2013: Striking the Right Balance

The increased focus on regulatory change over the last couple of years will continue in 2013 as further regulation is finalized by authorities in the U.K., Europe and the U.S. One of the key themes facing the transfer agency industry will be the increasing data-driven demands from regulators, clients and investors. The data theme will be reflected in a growing demand for surround technology solutions, such as Web front-ends and data warehouses that break down isolated silos and consolidate data from multiple back-office systems. With a focus on maximizing operational efficiencies, Web-delivered solutions that offer convenient, time-saving access to customized data and optimized reporting can provide fund managers and administrators with an enhanced service offering and a significant competitive advantage.

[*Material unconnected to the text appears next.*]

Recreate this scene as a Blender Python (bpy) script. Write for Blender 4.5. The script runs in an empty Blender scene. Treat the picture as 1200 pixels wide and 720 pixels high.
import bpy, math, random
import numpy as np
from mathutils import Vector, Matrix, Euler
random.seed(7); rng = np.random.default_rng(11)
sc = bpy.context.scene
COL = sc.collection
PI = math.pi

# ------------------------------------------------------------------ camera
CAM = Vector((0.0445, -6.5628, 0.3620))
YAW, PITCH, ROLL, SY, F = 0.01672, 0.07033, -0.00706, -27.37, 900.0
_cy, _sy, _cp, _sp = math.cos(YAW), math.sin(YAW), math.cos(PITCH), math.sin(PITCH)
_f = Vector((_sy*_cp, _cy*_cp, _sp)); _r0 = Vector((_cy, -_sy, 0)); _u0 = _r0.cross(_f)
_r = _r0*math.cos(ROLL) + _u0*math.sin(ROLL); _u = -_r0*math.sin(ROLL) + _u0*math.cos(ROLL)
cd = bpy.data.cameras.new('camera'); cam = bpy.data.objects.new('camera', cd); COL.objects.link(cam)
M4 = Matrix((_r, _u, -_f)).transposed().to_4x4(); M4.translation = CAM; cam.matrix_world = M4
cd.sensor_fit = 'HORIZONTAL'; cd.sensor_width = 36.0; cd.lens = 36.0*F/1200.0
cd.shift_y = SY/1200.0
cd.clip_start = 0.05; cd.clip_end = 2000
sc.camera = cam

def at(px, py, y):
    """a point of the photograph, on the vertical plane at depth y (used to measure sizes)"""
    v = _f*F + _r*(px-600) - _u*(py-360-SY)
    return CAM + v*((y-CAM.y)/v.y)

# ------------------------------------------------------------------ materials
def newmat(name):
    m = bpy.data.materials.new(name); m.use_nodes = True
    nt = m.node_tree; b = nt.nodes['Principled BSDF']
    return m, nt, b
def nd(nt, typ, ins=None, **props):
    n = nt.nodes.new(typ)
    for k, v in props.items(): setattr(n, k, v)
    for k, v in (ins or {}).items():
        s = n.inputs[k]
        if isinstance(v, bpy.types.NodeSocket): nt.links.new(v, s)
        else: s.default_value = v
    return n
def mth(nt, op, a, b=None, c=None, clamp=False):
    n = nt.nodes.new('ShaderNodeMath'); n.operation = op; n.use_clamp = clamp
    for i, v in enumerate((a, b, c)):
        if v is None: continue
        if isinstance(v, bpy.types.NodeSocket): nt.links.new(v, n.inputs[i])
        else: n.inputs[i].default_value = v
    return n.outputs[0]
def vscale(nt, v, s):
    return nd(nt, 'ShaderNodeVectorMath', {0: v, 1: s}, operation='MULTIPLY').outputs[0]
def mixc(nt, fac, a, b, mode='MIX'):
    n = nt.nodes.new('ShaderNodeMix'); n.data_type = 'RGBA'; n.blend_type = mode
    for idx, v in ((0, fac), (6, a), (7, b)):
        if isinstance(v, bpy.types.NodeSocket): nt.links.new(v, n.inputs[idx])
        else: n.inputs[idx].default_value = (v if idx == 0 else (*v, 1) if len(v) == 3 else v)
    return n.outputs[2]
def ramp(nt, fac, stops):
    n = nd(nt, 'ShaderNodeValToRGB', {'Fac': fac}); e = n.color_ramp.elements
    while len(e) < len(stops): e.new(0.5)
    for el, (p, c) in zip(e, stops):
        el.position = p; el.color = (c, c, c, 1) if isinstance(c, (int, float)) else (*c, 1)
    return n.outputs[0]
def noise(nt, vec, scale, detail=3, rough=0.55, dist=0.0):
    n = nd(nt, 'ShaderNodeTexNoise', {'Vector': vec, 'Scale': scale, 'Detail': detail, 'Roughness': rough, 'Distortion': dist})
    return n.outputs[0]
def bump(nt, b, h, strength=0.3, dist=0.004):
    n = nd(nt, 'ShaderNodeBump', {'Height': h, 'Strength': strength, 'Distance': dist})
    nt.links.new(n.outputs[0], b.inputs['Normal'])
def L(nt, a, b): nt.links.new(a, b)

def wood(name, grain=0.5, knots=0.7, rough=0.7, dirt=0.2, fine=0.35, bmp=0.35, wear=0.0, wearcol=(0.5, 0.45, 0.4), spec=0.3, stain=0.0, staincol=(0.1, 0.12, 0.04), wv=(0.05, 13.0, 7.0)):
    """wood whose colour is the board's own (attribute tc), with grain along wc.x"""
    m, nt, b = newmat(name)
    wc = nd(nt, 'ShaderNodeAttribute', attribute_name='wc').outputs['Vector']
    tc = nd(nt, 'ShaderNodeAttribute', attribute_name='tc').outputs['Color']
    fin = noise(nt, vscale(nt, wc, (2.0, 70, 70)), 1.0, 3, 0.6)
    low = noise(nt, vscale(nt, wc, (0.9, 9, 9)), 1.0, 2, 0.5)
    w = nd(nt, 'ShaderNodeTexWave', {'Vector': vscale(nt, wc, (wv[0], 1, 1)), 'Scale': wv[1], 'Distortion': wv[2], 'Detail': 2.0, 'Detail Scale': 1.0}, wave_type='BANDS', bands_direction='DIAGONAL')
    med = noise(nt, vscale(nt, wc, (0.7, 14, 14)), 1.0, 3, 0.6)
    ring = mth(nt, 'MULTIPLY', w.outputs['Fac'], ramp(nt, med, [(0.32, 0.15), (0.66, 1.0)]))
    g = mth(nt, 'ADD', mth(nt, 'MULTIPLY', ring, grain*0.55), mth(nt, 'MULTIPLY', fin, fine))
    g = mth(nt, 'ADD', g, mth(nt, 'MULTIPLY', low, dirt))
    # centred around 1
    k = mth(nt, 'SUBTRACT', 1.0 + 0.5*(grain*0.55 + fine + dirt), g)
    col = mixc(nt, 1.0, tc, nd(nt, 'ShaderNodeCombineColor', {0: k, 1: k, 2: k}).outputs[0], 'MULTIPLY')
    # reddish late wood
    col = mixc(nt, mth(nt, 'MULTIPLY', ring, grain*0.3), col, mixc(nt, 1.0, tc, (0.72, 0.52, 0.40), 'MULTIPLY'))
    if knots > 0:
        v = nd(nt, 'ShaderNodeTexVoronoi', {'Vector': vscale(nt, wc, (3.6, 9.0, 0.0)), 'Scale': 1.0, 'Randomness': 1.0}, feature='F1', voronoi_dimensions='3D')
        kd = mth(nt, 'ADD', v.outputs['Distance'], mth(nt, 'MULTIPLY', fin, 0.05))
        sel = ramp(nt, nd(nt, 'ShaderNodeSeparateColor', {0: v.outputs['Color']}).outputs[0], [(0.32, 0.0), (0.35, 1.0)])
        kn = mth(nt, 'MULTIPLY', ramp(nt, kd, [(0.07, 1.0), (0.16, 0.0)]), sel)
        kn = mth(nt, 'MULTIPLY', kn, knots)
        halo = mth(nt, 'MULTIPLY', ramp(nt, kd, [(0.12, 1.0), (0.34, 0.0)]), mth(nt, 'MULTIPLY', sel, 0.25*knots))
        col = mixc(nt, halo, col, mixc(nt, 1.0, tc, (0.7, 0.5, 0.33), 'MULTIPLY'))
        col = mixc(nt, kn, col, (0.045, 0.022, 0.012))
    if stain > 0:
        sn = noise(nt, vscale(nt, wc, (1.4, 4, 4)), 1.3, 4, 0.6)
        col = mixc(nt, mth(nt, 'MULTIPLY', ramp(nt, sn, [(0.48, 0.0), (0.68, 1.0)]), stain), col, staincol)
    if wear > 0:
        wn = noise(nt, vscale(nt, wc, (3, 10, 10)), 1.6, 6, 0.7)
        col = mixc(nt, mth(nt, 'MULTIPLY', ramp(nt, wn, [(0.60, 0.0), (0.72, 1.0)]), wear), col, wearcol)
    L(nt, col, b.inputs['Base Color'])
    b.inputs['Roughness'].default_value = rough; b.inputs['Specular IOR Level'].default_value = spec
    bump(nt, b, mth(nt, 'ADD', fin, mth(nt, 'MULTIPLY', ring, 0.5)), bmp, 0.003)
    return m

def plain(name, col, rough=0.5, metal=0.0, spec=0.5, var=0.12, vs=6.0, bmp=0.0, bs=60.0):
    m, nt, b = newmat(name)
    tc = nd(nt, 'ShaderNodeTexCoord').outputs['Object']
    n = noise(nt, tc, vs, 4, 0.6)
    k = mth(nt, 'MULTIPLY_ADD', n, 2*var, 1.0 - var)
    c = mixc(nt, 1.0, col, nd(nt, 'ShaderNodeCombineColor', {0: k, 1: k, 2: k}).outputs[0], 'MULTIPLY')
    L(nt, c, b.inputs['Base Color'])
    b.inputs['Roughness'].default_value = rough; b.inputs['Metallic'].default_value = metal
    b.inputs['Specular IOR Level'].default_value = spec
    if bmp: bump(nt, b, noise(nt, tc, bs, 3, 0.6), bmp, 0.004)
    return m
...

In the U.K., the post-RDR world is expected to see an increase in self-servicing by direct investors. Institutions that provide specialized retail portals can track investor activity, delivering targeted product messages as they look to retain and boost assets under management. Demand for mobile device-enabled versions that meet the growing demand for information on the move is also likely to be high, bringing TA into line with other financial service offerings, such as retail banking.

Further investment in automated messaging as a means of increasing efficiency and eliminating costly human errors will also reap rewards. Industry initiatives such as the Findel “single legged transfer” standard in Luxembourg or the TISA-led U.K. platform to platform re-registration SLAs will drive further demand for higher levels of automation in the processing of investment funds. Initial implementations are likely to be semi-manual, but, as volumes increase, there will be a commensurate interest in fully integrated STP solutions.

Those financial institutions that can achieve the right balance between regulatory compliance and service innovation will be well placed to capitalize on growth opportunities. Crucial to their success will be efficient and agile technology solutions that deliver real value and a long-term strategic advantage.